With colder months ahead, single-family housing starts are unlikely to break out in the next few months, especially in the Northeast and Midwest. As long as interest rates remain elevated, for-sale inventory will likely stay low, limiting downward pressure on housing prices, even if growth in materials and labor costs eases.


At the same time, the plunge in multifamily permits and starts will soon translate into fewer multifamily completions. And while rent growth has been largely flat-to-negative in some regions over the past year, the lack of new multifamily supply could lead to re-accelerating rent costs by late 2025.
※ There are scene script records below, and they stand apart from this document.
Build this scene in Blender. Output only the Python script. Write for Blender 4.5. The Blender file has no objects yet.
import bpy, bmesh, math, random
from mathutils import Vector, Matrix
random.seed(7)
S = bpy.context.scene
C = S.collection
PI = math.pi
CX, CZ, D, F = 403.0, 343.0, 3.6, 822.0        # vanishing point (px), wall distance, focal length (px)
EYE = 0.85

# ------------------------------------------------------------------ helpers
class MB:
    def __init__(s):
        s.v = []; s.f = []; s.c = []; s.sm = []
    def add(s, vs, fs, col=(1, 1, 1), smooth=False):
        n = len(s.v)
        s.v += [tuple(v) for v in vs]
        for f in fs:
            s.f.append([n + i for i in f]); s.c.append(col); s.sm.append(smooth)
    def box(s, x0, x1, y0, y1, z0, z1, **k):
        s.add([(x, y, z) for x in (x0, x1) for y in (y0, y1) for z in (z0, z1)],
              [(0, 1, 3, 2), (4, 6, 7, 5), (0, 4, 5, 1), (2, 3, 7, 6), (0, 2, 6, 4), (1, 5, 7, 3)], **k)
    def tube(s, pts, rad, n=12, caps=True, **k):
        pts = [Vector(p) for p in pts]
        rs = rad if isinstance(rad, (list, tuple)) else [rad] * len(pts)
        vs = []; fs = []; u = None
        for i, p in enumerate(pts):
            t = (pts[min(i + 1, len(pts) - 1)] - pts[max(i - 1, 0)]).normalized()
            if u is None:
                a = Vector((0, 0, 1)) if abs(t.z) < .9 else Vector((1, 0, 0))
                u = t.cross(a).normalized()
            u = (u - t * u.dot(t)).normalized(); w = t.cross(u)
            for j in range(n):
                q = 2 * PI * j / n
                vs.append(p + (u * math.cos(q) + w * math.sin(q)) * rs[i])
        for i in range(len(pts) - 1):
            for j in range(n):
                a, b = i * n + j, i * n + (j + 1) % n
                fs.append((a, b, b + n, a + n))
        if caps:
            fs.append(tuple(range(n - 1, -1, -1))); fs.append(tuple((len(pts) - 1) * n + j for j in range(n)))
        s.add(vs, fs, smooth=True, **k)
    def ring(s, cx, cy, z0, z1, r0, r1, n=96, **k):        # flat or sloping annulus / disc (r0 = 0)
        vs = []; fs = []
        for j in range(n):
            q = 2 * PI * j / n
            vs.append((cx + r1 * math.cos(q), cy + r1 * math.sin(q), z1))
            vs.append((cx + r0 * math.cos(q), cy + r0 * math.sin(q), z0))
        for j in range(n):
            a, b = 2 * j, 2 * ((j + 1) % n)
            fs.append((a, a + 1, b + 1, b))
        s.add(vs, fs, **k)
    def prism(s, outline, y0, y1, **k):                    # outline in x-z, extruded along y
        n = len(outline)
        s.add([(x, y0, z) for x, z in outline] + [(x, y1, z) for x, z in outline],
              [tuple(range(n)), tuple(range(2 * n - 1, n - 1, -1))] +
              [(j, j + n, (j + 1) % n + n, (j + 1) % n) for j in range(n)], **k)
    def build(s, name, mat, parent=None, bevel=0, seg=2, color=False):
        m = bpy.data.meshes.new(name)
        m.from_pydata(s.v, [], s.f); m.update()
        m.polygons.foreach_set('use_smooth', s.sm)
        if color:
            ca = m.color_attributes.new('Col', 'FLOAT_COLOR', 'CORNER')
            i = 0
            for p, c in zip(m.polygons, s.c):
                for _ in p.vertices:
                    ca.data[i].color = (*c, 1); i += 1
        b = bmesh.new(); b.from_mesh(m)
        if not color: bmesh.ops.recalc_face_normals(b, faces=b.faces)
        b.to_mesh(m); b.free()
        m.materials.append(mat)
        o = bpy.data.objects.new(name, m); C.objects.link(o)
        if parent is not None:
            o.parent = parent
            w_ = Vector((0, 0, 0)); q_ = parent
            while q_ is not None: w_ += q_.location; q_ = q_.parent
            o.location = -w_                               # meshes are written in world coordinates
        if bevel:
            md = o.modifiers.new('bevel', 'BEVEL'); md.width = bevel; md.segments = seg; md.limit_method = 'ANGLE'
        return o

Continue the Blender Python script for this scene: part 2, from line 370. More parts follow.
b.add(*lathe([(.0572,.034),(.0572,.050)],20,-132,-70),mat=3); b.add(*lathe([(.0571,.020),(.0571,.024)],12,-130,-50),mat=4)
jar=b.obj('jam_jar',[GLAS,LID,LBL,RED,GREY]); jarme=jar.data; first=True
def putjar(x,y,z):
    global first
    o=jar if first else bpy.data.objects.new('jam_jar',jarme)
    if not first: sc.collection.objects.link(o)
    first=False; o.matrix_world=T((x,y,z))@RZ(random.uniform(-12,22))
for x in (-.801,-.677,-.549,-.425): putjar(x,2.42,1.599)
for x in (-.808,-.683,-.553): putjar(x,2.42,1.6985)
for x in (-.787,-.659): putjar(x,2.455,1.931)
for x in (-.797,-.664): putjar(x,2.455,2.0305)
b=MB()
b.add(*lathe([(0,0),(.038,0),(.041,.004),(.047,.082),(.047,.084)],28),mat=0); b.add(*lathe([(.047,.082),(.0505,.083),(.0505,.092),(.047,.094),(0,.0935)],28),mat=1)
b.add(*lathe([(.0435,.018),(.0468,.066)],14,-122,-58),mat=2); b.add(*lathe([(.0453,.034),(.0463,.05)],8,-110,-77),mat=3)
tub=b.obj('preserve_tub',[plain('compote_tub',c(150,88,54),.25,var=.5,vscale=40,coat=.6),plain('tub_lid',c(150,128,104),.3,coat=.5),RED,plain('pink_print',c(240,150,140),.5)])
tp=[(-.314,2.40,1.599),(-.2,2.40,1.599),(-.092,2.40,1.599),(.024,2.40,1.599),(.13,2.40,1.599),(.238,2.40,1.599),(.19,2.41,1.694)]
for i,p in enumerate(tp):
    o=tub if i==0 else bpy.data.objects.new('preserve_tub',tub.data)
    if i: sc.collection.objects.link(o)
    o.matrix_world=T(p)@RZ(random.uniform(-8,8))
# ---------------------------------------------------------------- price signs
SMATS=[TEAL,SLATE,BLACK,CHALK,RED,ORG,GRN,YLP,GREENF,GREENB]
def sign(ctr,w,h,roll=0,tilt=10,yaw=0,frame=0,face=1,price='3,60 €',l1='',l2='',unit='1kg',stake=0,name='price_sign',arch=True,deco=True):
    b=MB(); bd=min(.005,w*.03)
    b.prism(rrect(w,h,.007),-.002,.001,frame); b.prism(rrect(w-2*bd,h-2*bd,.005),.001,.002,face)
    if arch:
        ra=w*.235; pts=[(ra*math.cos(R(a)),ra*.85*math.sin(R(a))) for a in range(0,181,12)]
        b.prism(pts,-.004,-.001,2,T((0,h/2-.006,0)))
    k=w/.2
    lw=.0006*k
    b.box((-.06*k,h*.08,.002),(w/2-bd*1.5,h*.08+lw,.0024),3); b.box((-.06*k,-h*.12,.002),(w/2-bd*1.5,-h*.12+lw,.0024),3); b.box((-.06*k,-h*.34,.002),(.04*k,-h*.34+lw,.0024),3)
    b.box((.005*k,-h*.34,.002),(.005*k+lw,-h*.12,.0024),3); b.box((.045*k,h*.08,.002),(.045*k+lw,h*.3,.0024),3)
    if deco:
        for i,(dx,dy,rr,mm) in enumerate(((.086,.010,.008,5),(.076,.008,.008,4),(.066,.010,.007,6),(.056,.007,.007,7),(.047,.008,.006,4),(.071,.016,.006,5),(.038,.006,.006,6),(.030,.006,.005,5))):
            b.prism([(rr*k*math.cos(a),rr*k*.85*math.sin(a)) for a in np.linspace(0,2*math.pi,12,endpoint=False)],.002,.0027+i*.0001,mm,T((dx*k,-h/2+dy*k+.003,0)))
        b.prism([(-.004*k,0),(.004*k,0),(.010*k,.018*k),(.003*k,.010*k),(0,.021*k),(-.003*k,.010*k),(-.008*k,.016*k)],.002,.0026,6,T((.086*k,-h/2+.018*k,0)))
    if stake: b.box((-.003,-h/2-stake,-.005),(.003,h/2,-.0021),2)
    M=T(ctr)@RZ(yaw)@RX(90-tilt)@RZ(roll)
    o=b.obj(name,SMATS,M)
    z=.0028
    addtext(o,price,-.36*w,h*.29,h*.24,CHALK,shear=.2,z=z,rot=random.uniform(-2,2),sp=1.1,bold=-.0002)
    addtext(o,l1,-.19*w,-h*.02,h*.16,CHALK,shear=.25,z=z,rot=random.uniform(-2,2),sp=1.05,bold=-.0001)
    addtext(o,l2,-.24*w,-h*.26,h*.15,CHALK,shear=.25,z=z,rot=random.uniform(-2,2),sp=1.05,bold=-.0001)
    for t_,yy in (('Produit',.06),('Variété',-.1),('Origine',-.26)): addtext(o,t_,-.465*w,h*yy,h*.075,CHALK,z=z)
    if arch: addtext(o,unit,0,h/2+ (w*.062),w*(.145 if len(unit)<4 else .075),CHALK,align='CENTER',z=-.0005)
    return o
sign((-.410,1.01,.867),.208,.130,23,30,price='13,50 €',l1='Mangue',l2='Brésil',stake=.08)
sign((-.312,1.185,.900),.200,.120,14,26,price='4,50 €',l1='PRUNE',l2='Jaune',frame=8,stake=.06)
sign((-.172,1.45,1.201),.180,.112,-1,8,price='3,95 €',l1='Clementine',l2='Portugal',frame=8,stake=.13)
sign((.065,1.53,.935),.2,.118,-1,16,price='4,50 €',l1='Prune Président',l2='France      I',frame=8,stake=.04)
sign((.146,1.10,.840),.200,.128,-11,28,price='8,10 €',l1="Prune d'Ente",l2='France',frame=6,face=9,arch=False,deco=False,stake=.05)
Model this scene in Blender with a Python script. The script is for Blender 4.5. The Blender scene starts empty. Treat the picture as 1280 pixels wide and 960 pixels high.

Among inflation contributors, housing costs could be the toughest for the Fed to tame.


What We’re Watching …

While rising housing costs are still a challenge, there are plenty of other reasons to worry about the potential for inflation re-accelerating. A still resilient labor market saw wage inflation pick up in September and surging retail sales in the month suggest consumer demand remains strong — and could be boosted further by additional rate cuts later in the year. All of that, plus the prospect of rebuilding in hurricane-hit regions could push the cost of supplies and materials higher. This list is not exhaustive, so we might expect the Federal Reserve to be cautious as it considers its policy moves going forward.